Mas, conversando com amigos, acho que ficou claro como em alguma medida o que tá em jogo é muito defender as regras no jogo que tendem para seu ponto de vista pessoal (e tudo bem isso, não acho isso moralmente equivocado), mas é bom também lembrar que tem coisas fora disso.

E isso fica até meio bobo e talvez críptico, mas acho que no fim quando você se engaja no campo da pesquisa, do pensamento e da educação (tudo em sentido amplo) tem sempre movimentos que atravessam nossas perspectivas sem também que componham uma narrativa harmoniosa e télica.

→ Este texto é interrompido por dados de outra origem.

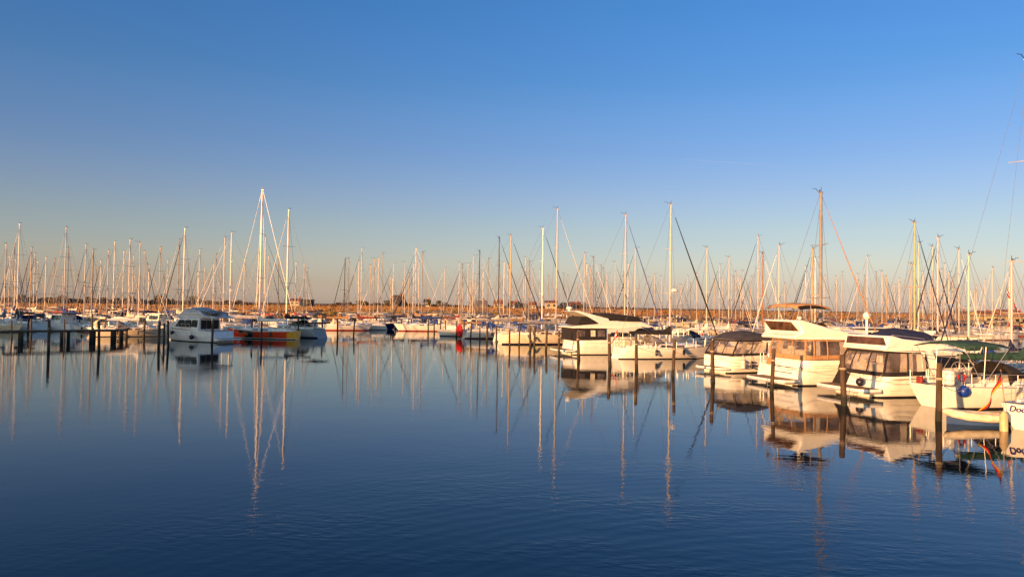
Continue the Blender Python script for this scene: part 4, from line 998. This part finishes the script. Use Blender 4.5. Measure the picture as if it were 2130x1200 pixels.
for px, py in AUTO:
    best = None; H0 = rl.uniform(10.2, 12.6)
    left = px < 700
    for q in (1, .93, 1.07, .87, 1.14, 1.2, 1.27, 1.35, 1.43, .82):
        dz = hor(px) - py; D = (H0 - 4) * FP / dz * q
        if px < 700 and D < 88: D += 12
        if 700 <= px < 960 and D < 128: D += 26
        if 960 <= px < 1200 and D < 98: D += 18
        if D > 196: D = 196 - rl.uniform(0, 16)
        for hd in ((-62, 118) if left else (72, 252)):
            P = at(px, py, D); Lq = max(7.2, min(12.5, (P.z - .3) * .78)); f2 = Vector((math.sin(R(hd)), math.cos(R(hd)), 0))
            c = clash(Vector((P.x, P.y, 0)) - f2 * Lq * .55, hd, Lq) + abs(q - 1) * 5 + rl.random() * .6
            if best is None or c < best[0]: best = (c, D, hd)
    c, D, hd = best; hd += rl.uniform(-4, 4)
    kw = dict(hullm=rl.choice(['gelcoat'] * 6 + ['cream', 'cream', 'navy_paint', 'grey_paint', 'gelcoat', 'cool_white']), anti=rl.choice(['antifoul_black', 'antifoul_red', 'antifoul_blue']), stripe=rl.choice(['navy_paint', 'red_paint', 'gelcoat', 'teal_paint', 'grey_paint']),
              mast=rl.choice(['mast_alloy'] * 4 + ['mast_white', 'mast_gold', 'mast_grey', 'mast_grey']), cover=rl.choice(['canvas_navy', 'canvas_cream', 'canvas_white', 'canvas_blue', 'canvas_grey', 'canvas_tan', 'canvas_cream', 'canvas_red' if rl.random() < .4 else 'canvas_navy']),
              genoa=rl.choice(['canvas_navy', 'canvas_black', 'canvas_charcoal', 'canvas_white', 'canvas_grey', 'canvas_grey', 'canvas_cream']), gr=0, hood=rl.choice(['canvas_navy', 'canvas_blue', 'canvas_grey', 'canvas_cream', None]),
              bimini=rl.choice([None, None, None, 'canvas_navy', 'canvas_cream', 'canvas_grey']))
    kw['gr'] = rl.choice([.018, .025, .03]) if kw['genoa'] in ('canvas_white', 'canvas_cream') else rl.choice([.03, .045, .055])
    rt, L, B, zs = sailboat(px, py, D, hd=hd, detail=2 if D < 95 else 1, **kw)
    occupy(rt, hd, L, 1.4); ALLBOATS.append((rt, px))
    rt['_a'] = HNAME[kw['hullm']]; rt['_b'] = CNAME[kw['cover']]; rt['_m'] = {'mast_gold': 'golden'}.get(kw['mast'], '')

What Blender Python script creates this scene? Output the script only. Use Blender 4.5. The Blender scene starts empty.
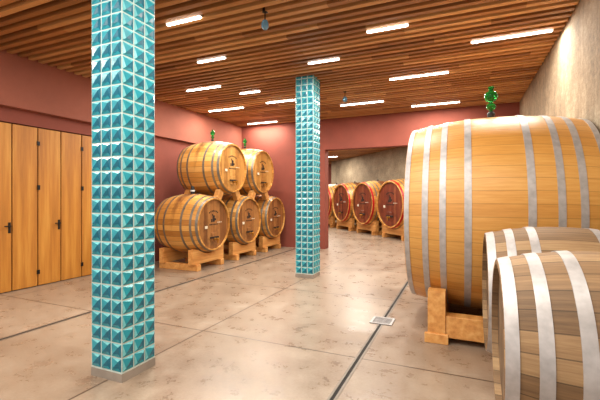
import bpy, bmesh, math, random
from mathutils import Vector, Matrix
random.seed(7)
scene = bpy.context.scene
COL = scene.collection

# ------------------------------------------------------------------ helpers
def srgb(r, g, b):
    def f(c):
        c /= 255.0
        return c/12.92 if c <= 0.04045 else ((c+0.055)/1.055)**2.4
    return (f(r), f(g), f(b), 1.0)

class NT:
    def __init__(self, name):
        self.m = bpy.data.materials.new(name)
        self.m.use_nodes = True
        self.t = self.m.node_tree
        self.b = self.t.nodes['Principled BSDF']
    def n(self, typ, **kw):
        nd = self.t.nodes.new(typ)
        for k, v in kw.items():
            setattr(nd, k, v)
        return nd
    def link(self, a, b):
        self.t.links.new(a, b)
    def put(self, sock, v):
        if isinstance(v, bpy.types.NodeSocket):
            self.link(v, sock)
        else:
            sock.default_value = v
    def math(self, op, a, b=None, c=None):
        nd = self.n('ShaderNodeMath', operation=op)
        self.put(nd.inputs[0], a)
        if b is not None: self.put(nd.inputs[1], b)
        if c is not None: self.put(nd.inputs[2], c)
        return nd.outputs[0]
    def obj(self):
        return self.n('ShaderNodeTexCoord').outputs['Object']
    def sep(self, v):
        nd = self.n('ShaderNodeSeparateXYZ'); self.link(v, nd.inputs[0])
        return nd.outputs
    def comb(self, x, y, z):
        nd = self.n('ShaderNodeCombineXYZ')
        for i, v in enumerate((x, y, z)): self.put(nd.inputs[i], v)
        return nd.outputs[0]
    def noise(self, vec, scale, detail=4, rough=0.55):
        nd = self.n('ShaderNodeTexNoise')
        self.link(vec, nd.inputs['Vector'])
        nd.inputs['Scale'].default_value = scale
        nd.inputs['Detail'].default_value = detail
        nd.inputs['Roughness'].default_value = rough
        return nd.outputs['Fac']
    def white(self, vec):
        nd = self.n('ShaderNodeTexWhiteNoise', noise_dimensions='3D')
        self.link(vec, nd.inputs['Vector'])
        return nd.outputs['Value']
    def ramp(self, fac, stops):
        nd = self.n('ShaderNodeValToRGB')
        cr = nd.color_ramp
        while len(cr.elements) < len(stops): cr.elements.new(0.5)
        for e, (p, c) in zip(cr.elements, stops):
            e.position = p; e.color = c
        self.link(fac, nd.inputs[0])
        return nd.outputs[0]
    def mix(self, fac, a, b, mode='MIX'):
        nd = self.n('ShaderNodeMix', data_type='RGBA', blend_type=mode)
        self.put(nd.inputs[0], fac); self.put(nd.inputs[6], a); self.put(nd.inputs[7], b)
        return nd.outputs[2]
    def scale(self, vec, s):
        nd = self.n('ShaderNodeVectorMath', operation='MULTIPLY')
        self.link(vec, nd.inputs[0]); nd.inputs[1].default_value = s
        return nd.outputs[0]
    def bump(self, h, strength=0.3, dist=0.01):
        nd = self.n('ShaderNodeBump')
        nd.inputs['Strength'].default_value = strength
        nd.inputs['Distance'].default_value = dist
        self.link(h, nd.inputs['Height'])
        self.link(nd.outputs[0], self.b.inputs['Normal'])
    def set(self, **kw):
        for k, v in kw.items():
            self.put(self.b.inputs[k.replace('_', ' ')], v)
        return self.m

def plain(name, col, rough=0.5, metal=0.0, var=0.12, scale=8, **kw):
    t = NT(name)
    f = t.noise(t.obj(), scale, 4)
    d = tuple(c*(1-var) for c in col[:3])+(1,)
    l = tuple(min(1, c*(1+var)) for c in col[:3])+(1,)
    t.set(Base_Color=t.ramp(f, [(0.3, d), (0.7, l)]), Roughness=rough, Metallic=metal)
    for k, v in kw.items():
        t.b.inputs[k.replace('_', ' ')].default_value = v
    return t.m

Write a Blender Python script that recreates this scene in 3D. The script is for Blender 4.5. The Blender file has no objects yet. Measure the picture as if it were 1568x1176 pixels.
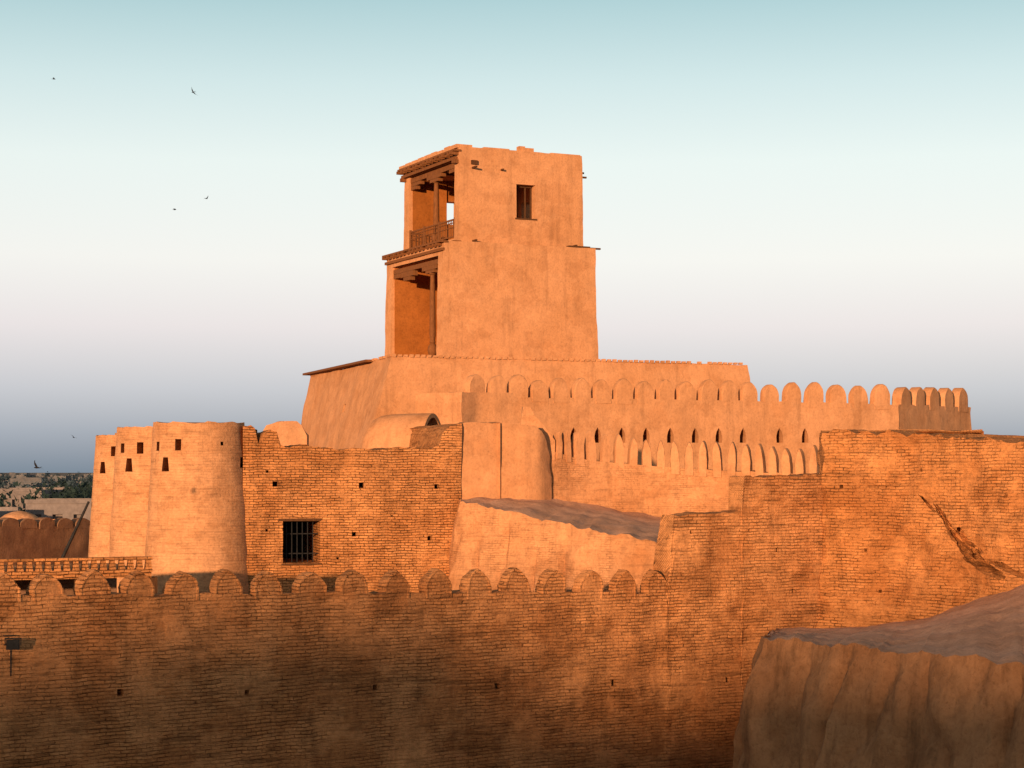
import bpy, bmesh, math, random
from mathutils import Vector, Matrix, noise
random.seed(7)
scene = bpy.context.scene
F = 2900.0; CZ = 12.0

def W(px, py, D):  # px, py are image pixels, D is a depth chosen per object
    "image pixel x / image pixel y / assumed depth -> world metres"
    return Vector(((px-784)/F*D, D, CZ+(720-py)/F*D))
def P(path): return [W(*p) for p in path]
def Dat(path, px):
    for a, b in zip(path, path[1:]):
        if a[0] <= px <= b[0] and b[0] > a[0]:
            t = (px-a[0])/(b[0]-a[0]); return a[2]+(b[2]-a[2])*t
    return path[-1][2]
def Yat(path, px):
    for a, b in zip(path, path[1:]):
        if a[0] <= px <= b[0] and b[0] > a[0]:
            t = (px-a[0])/(b[0]-a[0]); return a[1]+(b[1]-a[1])*t
    return path[-1][1]
def N(p, s=1.0): return noise.noise(Vector((p[0]*s, p[1]*s, p[2]*s)))

# ------------------------------------------------------------------ materials
def new_mat(name):
    m = bpy.data.materials.new(name); m.use_nodes = True
    nt = m.node_tree; nt.nodes.clear()
    out = nt.nodes.new('ShaderNodeOutputMaterial')
    b = nt.nodes.new('ShaderNodeBsdfPrincipled')
    b.inputs['Roughness'].default_value = 0.95
    b.inputs['Specular IOR Level'].default_value = 0.1
    nt.links.new(b.outputs[0], out.inputs[0])
    return m, nt, b
def nz(nt, vec, scale, detail=5, rough=.55, mapscale=None):
    if mapscale:
        mp = nt.nodes.new('ShaderNodeMapping'); mp.inputs['Scale'].default_value = mapscale
        nt.links.new(vec, mp.inputs[0]); vec = mp.outputs[0]
    n = nt.nodes.new('ShaderNodeTexNoise'); n.inputs['Scale'].default_value = scale
    n.inputs['Detail'].default_value = detail; n.inputs['Roughness'].default_value = rough
    nt.links.new(vec, n.inputs['Vector']); return n.outputs['Fac']
def ramp(nt, fac, stops):
    r = nt.nodes.new('ShaderNodeValToRGB')
    e = r.color_ramp.elements
    while len(e) < len(stops): e.new(.5)
    for el, (p, c) in zip(e, stops):
        el.position = p; el.color = (c[0], c[1], c[2], 1) if not isinstance(c, (int, float)) else (c, c, c, 1)
    nt.links.new(fac, r.inputs[0]); return r.outputs[0]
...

Acho que o jogo do ponto de finitude acaba sendo pela estruturação de uma linha coerente, de movimentos que são retrospectivamente coesos e que acabem dispondo as coisas de modo que muitas vezes justifica o seu ponto de vista. Mas acho que tem algo mais que isso que é esquisito.

E ainda que seja difícil e até desorientador, é bom também, em alguns momentos (e por isso também acho que esse ganhar perspectiva” não seja algo que possamos permanecer junto por muito tempo) se libertar da nóia de apenad afirmar o seu ponto de vista e se ligar a outra escala.

De novo, tudo aqui meio críptico, meio confuso (e tudo bem, acho que já não estou mais diante da luz que brilhou ontem), mas é apenas pra dizer que também dá pra, de vez em quando, largar de mão o ponto de vista pessoal pra respirar e se apoiar nesse movimento que atravessa.

E atravessa de modo que a gente — justamente — não consegue compreender, pois quando compreendemos já estamos escalonando ele pra caber no nosso ponto de vista e nos nossos desejos. Ou seja, tem algo de confiar que tem algo além desses jogos, ainda que não se possa garantir.